PEW's 2009 State of the News Media Report

Just out! Look here.
Here's a summary:

Cable Grows Audience, Advertising While Other Media Face Declines
The big media story of the decade is supposed to be the inexorable movement from print to digital, but there is a ringer attracting both audience and advertising as most news media suffer -- cable television.
With a big boost from the presidential election, cable news had a banner year in 2008, growing advertising spending 27 percent in 2008, making online (up 4 percent) look like a 97-pound weakling by comparison. So says the Project for Excellence in Journalism's sixth edition of its State of the News Media electronic yearbook published today.
As co-author of the newspaper chapter of the report, I'm on the leading edge of a litany of bad news familiar to most Biz Blog readers. But comparison to the fortunes of other media yields some surprises:
  • Local television audiences were down 4.5 percent for early evening news in 2008, almost exactly matching newspaper declines (4.6 percent daily and 4.8 percent Sunday) for the most recent reporting period.
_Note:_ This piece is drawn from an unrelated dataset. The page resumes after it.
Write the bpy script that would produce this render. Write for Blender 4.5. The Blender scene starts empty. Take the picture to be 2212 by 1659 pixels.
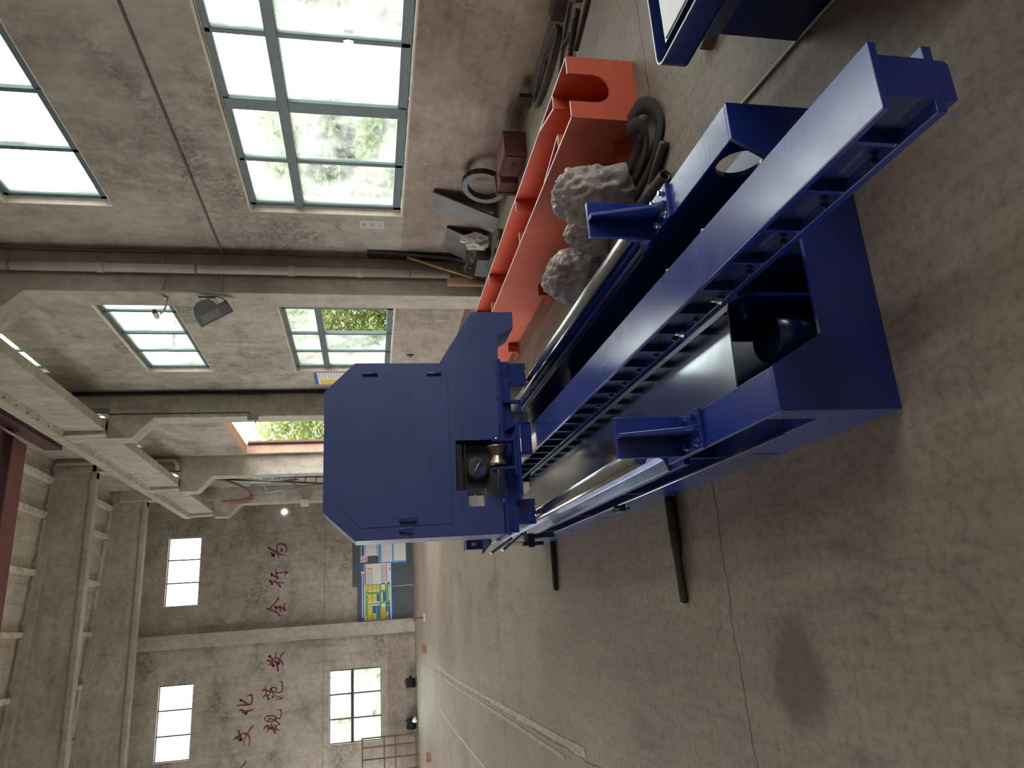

Advertising revenues were down 7 percent, an astonishingly bad result in an election and Olympics year, which typically produces a big increase over a previous year lacking those revenue boosters.
  • News magazines probably have it even worse than newspapers. They too had circulation declines of almost 5 percent and ad revenue declines of 17 percent. U.S. News & World Report and Newsweek are both rolling the dice with big changes in their formats.
  • Ethnic media, a growth area through most of the years the report has been published, saw circulation declines for most African American papers, mixed results for Spanish language papers and continued growth for Spanish language television.
  • Digital media took its own hit as the recession settled in, with ad growth slowing to a crawl. Newer formats like ads to mobile devices and pre-rolls continued to show healthy growth (59 percent and 33 percent respectively), but they were exceptions. Banner advertising looks less and less like a sustaining income source for newspaper organizations in transition or online-only startups. One ominous indicator for newspapers and local TV: While local advertising is a growing share of the online total, 57 percent of it goes to Google and Yahoo.
Cable news is the exception to the overall negative or mixed picture. Audience grew 38 percent in 2008. That probably cannot be sustained in 2009. But after decades weighed down by heavy initial capital costs, cable has evolved into a highly profitable business. It is sustained by subscriber fees even if advertising is soft. And the package of services (often including high-speed broadband connections and sometimes phone) is one consumers are loathe to cancel.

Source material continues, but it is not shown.